Young narrators tell the funny/frightening Halloween tale in At the Crossroads,
and the traumatic loss of a sacred space in The Firmament. Older narrators
confront their bitterness at a loss of identity in Post-Op, and at the
heartbreaking release from denial in Lease on Life.
From the Prologue through the stories and paintings, this
small, 7,000-word debut collection of fiction can be experienced as a single
narrative of different, yet shared, points of view.
From reader reviews:
“They all manage to say something profound about the human
condition in such a short amount of words. But beautiful words!”
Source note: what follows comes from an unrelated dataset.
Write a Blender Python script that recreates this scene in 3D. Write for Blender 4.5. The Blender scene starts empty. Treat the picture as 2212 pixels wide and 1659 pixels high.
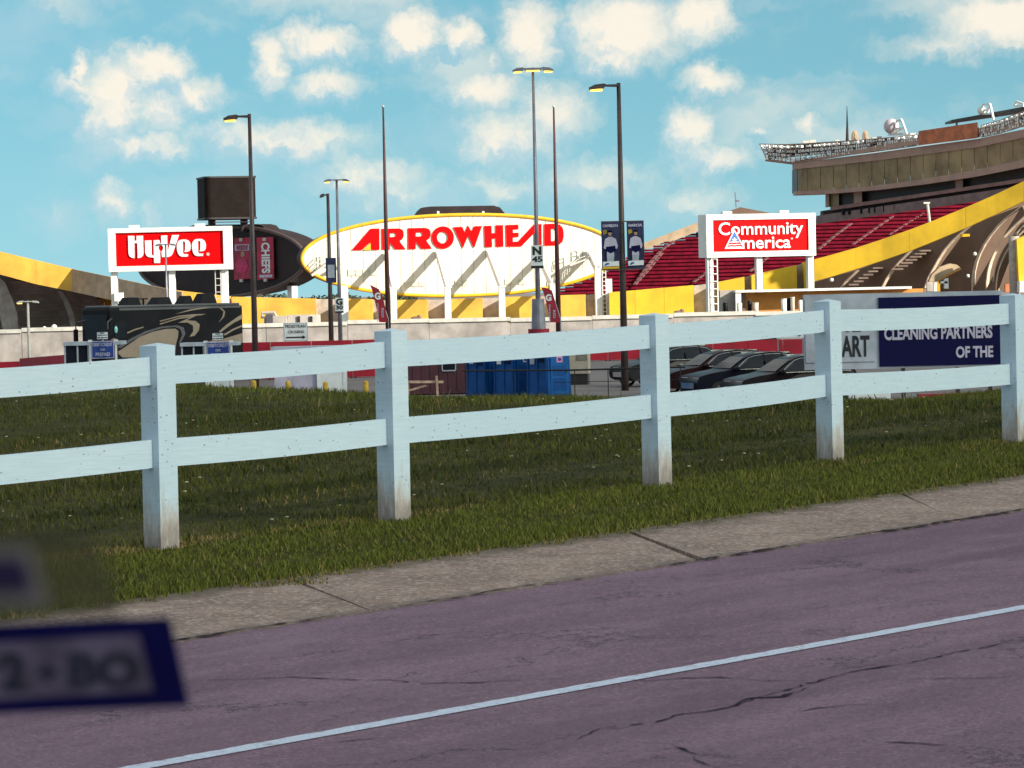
import bpy, bmesh, math, random
import numpy as np
from mathutils import Vector, Matrix
SC = bpy.context.scene
COL = SC.collection
RND = random.Random(7)
R = math.radians
# ------------------------------------------------------------------ camera
FQ = 7043.0                       # focal length in units of a 2212 x 1659 picture
PITCH = math.atan((829.5 - 629) / FQ)
ROLL = R(-1.3)
CAMZ = 1.98
FWD = Vector((0, math.cos(PITCH), -math.sin(PITCH)))
_up = Vector((0, math.sin(PITCH), math.cos(PITCH)))
_rt = Vector((1, 0, 0))
RT = _rt * math.cos(ROLL) + _up * math.sin(ROLL)
UP = _up * math.cos(ROLL) - _rt * math.sin(ROLL)
CAM = Vector((0, 0, CAMZ))
cd = bpy.data.cameras.new('camera')
cam = bpy.data.objects.new('camera', cd)
COL.objects.link(cam)
m3 = Matrix((RT, UP, -FWD)).transposed()
cam.matrix_world = Matrix.Translation(CAM) @ m3.to_4x4()
cd.sensor_width = 36
cd.lens = FQ / 2212 * 36
cd.clip_start = 0.1
cd.clip_end = 9000
cd.dof.use_dof = True
cd.dof.focus_distance = 45
cd.dof.aperture_fstop = 30
SC.camera = cam
# ------------------------------------------------------------------ sun, view
SUN_AZ, SUN_EL = R(123), R(24)    # azimuth clockwise from +Y (the way the camera looks)
SUND = Vector((math.sin(SUN_AZ) * math.cos(SUN_EL), math.cos(SUN_AZ) * math.cos(SUN_EL), math.sin(SUN_EL)))
sl = bpy.data.lights.new('sun', 'SUN')
sl.energy = 5.0
sl.angle = R(0.53)
sl.color = (1.0, 0.93, 0.80)
so = bpy.data.objects.new('sun', sl)
COL.objects.link(so)
so.rotation_euler = SUND.to_track_quat('Z', 'Y').to_euler()
SC.view_settings.view_transform = 'Standard'
SC.view_settings.look = 'None'
SC.view_settings.exposure = 0.7
SC.view_settings.gamma = 1.0
SC.cycles.max_bounces = 4
SC.cycles.diffuse_bounces = 2
SC.cycles.glossy_bounces = 2
SC.cycles.transparent_max_bounces = 32
SC.cycles.caustics_reflective = False
SC.cycles.caustics_refractive = False

def ray(x, y):
    return FWD + RT * ((x - 1106) / FQ) - UP * ((y - 829.5) / FQ)

def at(x, y, Y):
    d = ray(x, y)
    return CAM + d * (Y / d.y)

# ------------------------------------------------------------------ node helpers
class NT:
    def __init__(s, tree):
        s.t = tree; s.n = tree.nodes; s.l = tree.links
    def node(s, typ, **kw):
        n = s.n.new(typ)
        for k, v in kw.items():
            setattr(n, k, v)
        return n
    def put(s, sock, v):
        if hasattr(v, 'is_linked') or isinstance(v, bpy.types.NodeSocket):
            s.l.new(v, sock)
        else:
            sock.default_value = v
    def math(s, op, a, b=None, c=None, clamp=False):
        n = s.node('ShaderNodeMath', operation=op, use_clamp=clamp)
        s.put(n.inputs[0], a)
        if b is not None: s.put(n.inputs[1], b)
        if c is not None: s.put(n.inputs[2], c)
        return n.outputs[0]
    def vmath(s, op, a, b=None, out=0):
        n = s.node('ShaderNodeVectorMath', operation=op)
        s.put(n.inputs[0], a)
        if b is not None: s.put(n.inputs[1], b)
        return n.outputs[out]
    def mix(s, f, a, b, blend='MIX'):
        n = s.node('ShaderNodeMix', data_type='RGBA', blend_type=blend)
        s.put(n.inputs[0], f)
        for i, v in ((6, a), (7, b)):
            if isinstance(v, tuple) and len(v) == 3: v = (*v, 1)
            s.put(n.inputs[i], v)
        return n.outputs[2]
    def noise(s, vec, scale, detail=3.0, rough=0.55, col=False, dist=0.0):
        n = s.node('ShaderNodeTexNoise')
        n.inputs['Scale'].default_value = scale
        n.inputs['Detail'].default_value = detail
        n.inputs['Roughness'].default_value = rough
        n.inputs['Distortion'].default_value = dist
        s.put(n.inputs['Vector'], vec)
        return n.outputs[1 if col else 0]
    def ramp(s, v, lo, hi):
        n = s.node('ShaderNodeMapRange', interpolation_type='SMOOTHSTEP')
        s.put(n.inputs[0], v)
        n.inputs[1].default_value = lo; n.inputs[2].default_value = hi
        return n.outputs[0]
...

“The quality of writing in Spirits of Place is superb. Clear
and evocative, with each character's voice, as varied as they are, ringing
true.”
4 comments:
Thank you for visiting, Meg. I enjoyed getting to know you.
A writer always goes back to writing eventually. Thanks for sharing your story Meg.
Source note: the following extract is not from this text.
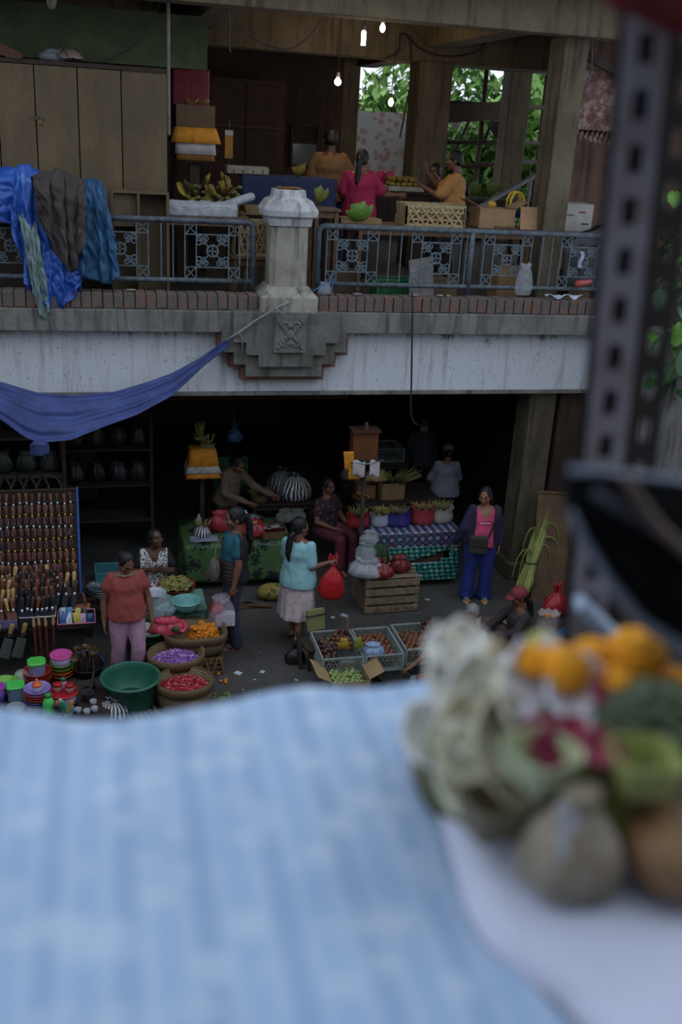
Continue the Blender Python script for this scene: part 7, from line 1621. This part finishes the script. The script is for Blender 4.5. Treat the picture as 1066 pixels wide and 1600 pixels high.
P = person('person in a pale blue face mask and dark jacket standing far inside', (5.02, 14.1, 0), R(-10), None, (0, 6, 0), 'brown', 1.0, 1.1)
hair(P, 'bun'); top(P, mat('43464f', .9), 'jacket', 2, .02, -.5, .03, neck=(.02, .065)); trousers(P, mat('26262b'))
HM = P[2]; b = MB(); b.sheet(10, 5, lambda u, v: HM @ V((math.sin((u-.5)*2)*.07, -.062-.055*math.cos((u-.5)*2)+.01*v, -.015-.08*v))); b.obj('face_mask', mat('7fa6b4', .8), P[0], smooth=True, solid=.004)

# upstairs
FU = 3.71
loc = (3.60, 13.45, FU); rz = R(158)
P = person('woman with a ponytail in a crimson shirt at the upstairs fruit tables', loc, rz, upd(J0, elR=(-.27, -.1, 1.03), wrR=(-.46, -.2, 1.03), elL=(.22, .0, .99), wrL=(.16, -.2, .86), head=(-.01, -.03, 1.43)), (-10, 10, 0), 'brown', 1.07, 1.15, group=None)
hair(P, 'pony'); top(P, mat('a82350', .85, .12), 'shirt', .75, .018, -.6, .03, neck=(.01, .065), sl_r=.024); trousers(P, mat('2a2430'))
loc = (4.93, 13.45, FU); rz = R(-112)
J = upd(J0, elL=(.20, -.18, 1.02), wrL=(.06, -.40, 1.12), elR=(-.18, -.2, 1.08), wrR=(-.05, -.36, 1.28), head=(0, -.03, 1.44))
P = person('man in an ochre shirt with raised hands upstairs', loc, rz, J, (0, 8, 0), 'brown', 1.1, 1.05, hands=dict(R=dict(d=(0, -.3, 1), n=(0, 1, 0), curl=.9), L=dict(d=(0, -.8, .5), n=(0, .2, 1), curl=.7)))
hair(P, 'none' if False else 'short'); top(P, mat('c08a4e', .85, .12), 'shirt', .8, .018, -.6, .035, neck=(.01, .065), sl_r=.026); trousers(P, mat('2c2b2e'))
loc = (3.38, 14.35, FU); rz = R(170)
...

Although fully hearing, my husband and I attended the Center on Deafness in Northbrook, Illinois for two years. It was a wonderful time that opened our eyes and ears to many things we'd been unaware of before.
It's nice to meet another person who's passionate about writing - including the work on their blog.
Thanks so much for the opportunity, Leanne, and for creating this blog. I've enjoyed reading about all the other writers and knitters, and am honored to be a part of it.
Darlene, I think you are right about the writing--it always rights itself ;)
Laurie, thanks again for connecting me with Leanne! The COD is amazing, from everything I've heard, and there are too few such places.